### WHAT THE TASK ASKS
Copy out each line that has "part" in it.

### DATASET EXCERPT
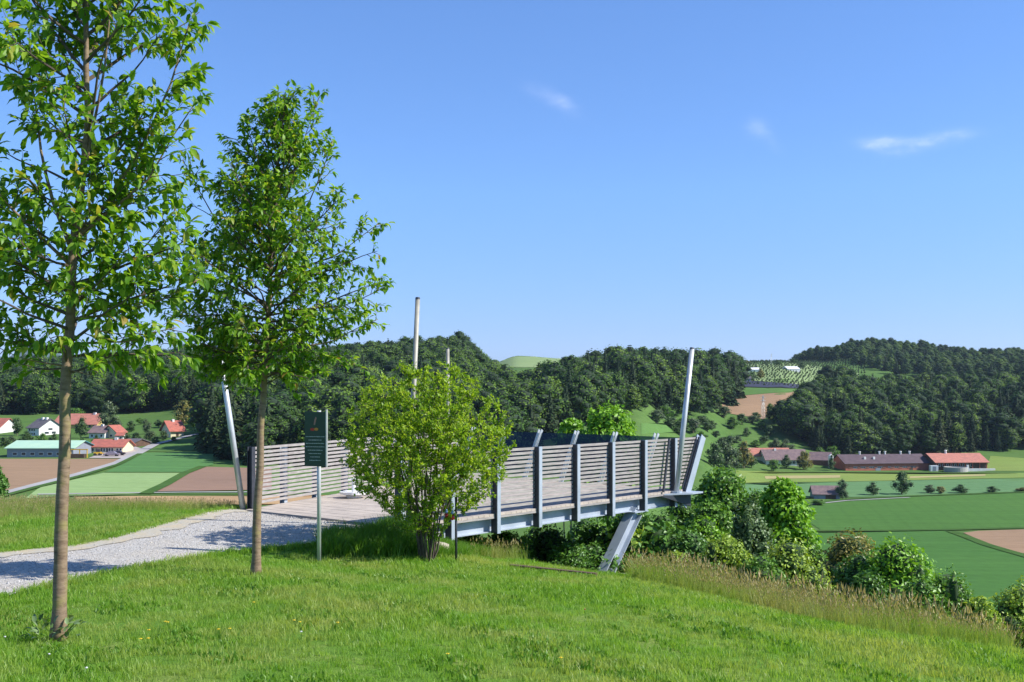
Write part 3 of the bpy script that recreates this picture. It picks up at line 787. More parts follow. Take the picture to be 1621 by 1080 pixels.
def woods():
    rng = np.random.default_rng(5)
    step = 7.9
    gx, gy = np.meshgrid(np.arange(-800, 1300, step), np.arange(280, 1650, step))
    gx = gx.ravel() + rng.uniform(-3.4, 3.4, gx.size); gy = gy.ravel() + rng.uniform(-3.4, 3.4, gy.size)
    u = CX + F * gx / gy; d = gy
    front1 = np.interp(u, [-400, 200, 326, 334, 380, 440, 800], [568, 560, 556, 335, 300, 318, 330])
    m1 = (u > -420) & (u < 790) & (d > front1) & (d < 1010)
    front2 = np.interp(u, [770, 850, 1000, 1100, 1142, 1175], [330, 400, 525, 640, 690, 760])
    m2 = (u > 770) & (u < 1142 + np.clip((d - 690) * .3, 0, 28)) & (d > front2) & (d < np.interp(u, [770, 1000, 1100], [660, 780, 880]))
    front3 = np.interp(u, [1200, 1225, 1260, 1330, 1621, 1900], [690, 655, 632, 606, 648, 650])
    m3 = (u > 1208 + np.clip(d - 672, 0, 30) * 1.7 + np.clip(d - 705, 0, 400) * .3) & (u < 2250) & (d > front3) & (d < 900)
    front4 = np.interp(u, [1255, 1300, 1350, 1420], [1480, 1340, 1230, 1150])
    m4 = (u > 1258) & (u < 2250) & (d > front4) & (d < 1640) & (rng.random(len(u)) < .6)
    out = []
    keep = m1 | m2 | m3 | m4
    zone = np.where(m1, 1, np.where(m2, 2, np.where(m3, 3, 4)))[keep]
    X, Y, U = gx[keep], gy[keep], u[keep]
    Z = gz(X, Y)
    n = len(X)
    # patches of conifers
    pn = np.sin(X * .031 + 1.3) * np.sin(Y * .027 + .4) + .6 * np.sin(X * .07 + Y * .05)
    pc = np.select([zone == 1, zone == 2, zone == 3, zone == 4], [np.where((U > 120) & (U < 420), .55, .14), np.where(U > 880, .62, .15), np.where(U > 1480, .55, .22), .35])
    con = (rng.random(n) + .25 * pn) < pc
    H = np.select([zone == 1, zone == 2, zone == 3, zone == 4], [17.5, 18, 19.5, 15.]) * rng.uniform(.62, 1.16, n) * np.where(con, 1.12, 1.0)
    H = np.where((zone == 2) & (Y > 500), H * np.clip(1 + (Y - 500) / 600, 1, 1.3), H)
    H = np.where((zone == 1) & (Y < 345) & (U < 440), H * 1.02, H)
    lightp = (rng.random(n) + .35 * np.sin(X * .055 + 2) * np.sin(Y * .043)) > .80
    idx = np.where(con, len(DEC) + rng.integers(0, len(CON), n), np.where(lightp, 6, rng.integers(0, 6, n)))
    rz = rng.uniform(0, 6.28, n); lean = rng.normal(size=(n, 2)) * .03
    wide = np.where(con, rng.uniform(1.0, 1.35, n), rng.uniform(.9, 1.6, n))
    # keep what shows: front rows and tree tops; thin what is hidden far behind is not needed
    ytop = HY - (Z + H) / Y * F
    # the trees that show largest become objects of their own
    col = (U / 9).astype(int)
    size = H / Y
    vis = (U > -5) & (U < 1626)
    order = np.argsort(Y)
    best = {}
    pick = []
    for i in order:
        if not vis[i]: continue
        key = (col[i], zone[i])
        last = best.get(key)
        if last is None or (ytop[i] < last - 9):
            best[key] = ytop[i] if last is None else min(last, ytop[i])
            pick.append(i)
    pick = sorted(pick, key=lambda i: -size[i])
    picked = [i for i in pick if not con[i]][:270] + [i for i in pick if con[i]][:230]
    single = np.zeros(n, bool); single[picked] = True
    names = {1: 'wooded hillside on the left', 2: 'wooded hump behind the platform', 3: 'dark wood behind the long barns', 4: 'wooded ridge at the far right'}
    LM = {1: [(55, 'at the left edge of the hillside wood'), (130, 'behind the nearest young trunk'), (215, 'above the village roofs'), (325, 'above the lone gabled house'), (400, 'beside the left leaning mast'),
              (470, 'left of the notice sign'), (545, 'right of the notice sign'), (640, 'left of the tallest mast'), (720, 'between the two upright masts'), (900, 'right of the shorter upright mast')],
          2: [(850, 'where the hump meets the hillside'), (910, 'left of the bright crown above the railing'), (1000, 'behind the bright crown above the railing'), (1065, 'left of the right leaning mast'), (1110, 'just behind the right leaning mast'), (1300, 'at the right end of the hump')],
          3: [(1290, 'above the old farmstead'), (1360, 'above the left end of the brick barn'), (1420, 'above the middle of the brick barn'), (1480, 'above the right end of the brick barn'), (1570, 'above the salmon roofed barn'), (9999, 'near the right edge behind the barns')],
          4: [(1340, 'at the left end of the far ridge'), (1420, 'on the highest part of the far ridge'), (1520, 'on the falling part of the far ridge'), (9999, 'on the far ridge near the right edge')]}
    def place(u_, z_, y_, yt):
        lm = next(t for lim, t in LM[z_] if u_ < lim)
        fr = {1: 700, 2: 560, 3: 680, 4: 1300}[z_]
        near_y = y_ < fr if z_ != 1 else y_ < (400 if u_ > 330 else 620)
        return ('in the front row ' if near_y else ('on the skyline ' if yt < {1: 562, 2: 585, 3: 612, 4: 556}[z_] else 'in the middle rows ')) + lm
    for i in picked:
        c = bool(con[i])
        nm = 'conifer' if c else 'broadleaf_tree'
        me = (DEC + CON)[idx[i]]
        o = link(nm, me, None, (X[i], Y[i], Z[i] - .4), (lean[i, 0], lean[i, 1], rz[i]))
        s = H[i]; o.scale = (s * wide[i], s * wide[i], s)
        pl_ = place(U[i], int(zone[i]), Y[i], ytop[i])
        sz = 'short' if H[i] < 15.5 else ('tall' if H[i] > 19.5 else 'medium')
        tag(o, (sz + ' slender conifer ' if c else sz + ' round broadleaf tree ') + pl_, 'tree', sz + (' conifers ' if c else ' broadleaf trees ') + pl_)
    for zz, nm, lb in ((1, 'woodland', 'dense mixed woodland covering the hillside on the left'), (2, 'woodland', 'dense mixed woodland on the hump behind the platform'),
                       (3, 'woodland', 'dark mixed woodland rising behind the long red barns'), (4, 'woodland', 'woodland along the far ridge at the right')):
        q = (zone == zz) & ~single
        S = np.c_[H * wide, H * wide, H][q]
        Rr = np.c_[lean, rz][q]
        o = gn_scatter(nm, np.c_[X, Y, Z - .4][q], Rr, S, idx[q], DEC + CON)
        tag(o, lb, 'woodland', kind='stuff')
woods()

# ------------------------------------------------------------------ single trees and bushes in the valley
FARM = {}
def far_tree_meshes(kind, seed):
    k = (kind, seed % 4)
    if k in FARM: return FARM[k]
    rng = np.random.default_rng(300 + seed % 4 * 7 + len(kind))
    mt = {'green': M['leaf_far'], 'grey': M['leaf_far_grey'], 'olive': M['leaf_olive'], 'bright': M['leaf_mid']}[kind]
    cr = leafcloud(rng, [tuple(b_[j] + (rng.normal() * .07 if j < 3 else 0) for j in range(6)) for b_ in crown_blobs(rng, .46, .84, .12, 12)], 1700, .055, .72, [mt, M['core']], 'crown', jitter=.55, outward=1.0, up=.4, aspect=.8, shell=(.6, 1.25))
    tk = MB().tube([(0, 0, -.03), (.01, 0, .15), (0, .01, .4)], [.035, .028, .02], 6)
    FARM[k] = (cr, mesh('trunk', tk.v, tk.f, M['bark'], True))
    return FARM[k]
def orch(px, b):
    row_ = 'uppermost' if b < 666 else ('upper' if b < 680 else ('lower' if b < 698 else 'lowest'))
    wh = 'left of the right leaning mast' if px < 1085 else ('just right of the leaning mast' if px < 1135 else ('below the brown hill field' if px < 1185 else 'beside the farmstead wood'))
    l_ = 'orchard tree in the %s rows, %s' % (row_, wh)
    return l_, 'tree', 'orchard trees, %s rows, %s' % (row_, wh)
def far_tree(name, px, base, top, hw, kind, label, cat='tree', group=None, seed=0, d0=100.0):
    g = hit(px, base, d0)
    h = (base - top) / F * g.y; w = 2 * hw / F * g.y
    e = empty(name, g + Vector((0, 0, -.15)), seed * 1.7, label=label, cat=cat, group=group)
    cr, tk = far_tree_meshes(kind, seed)
    a = link('crown', cr, e); b = link('trunk', tk, e)
    e.scale = (w, w, h)
    return e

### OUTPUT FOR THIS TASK
Write part 3 of the bpy script that recreates this picture. It picks up at line 787. More parts follow. Take the picture to be 1621 by 1080 pixels.
          4: [(1340, 'at the left end of the far ridge'), (1420, 'on the highest part of the far ridge'), (1520, 'on the falling part of the far ridge'), (9999, 'on the far ridge near the right edge')]}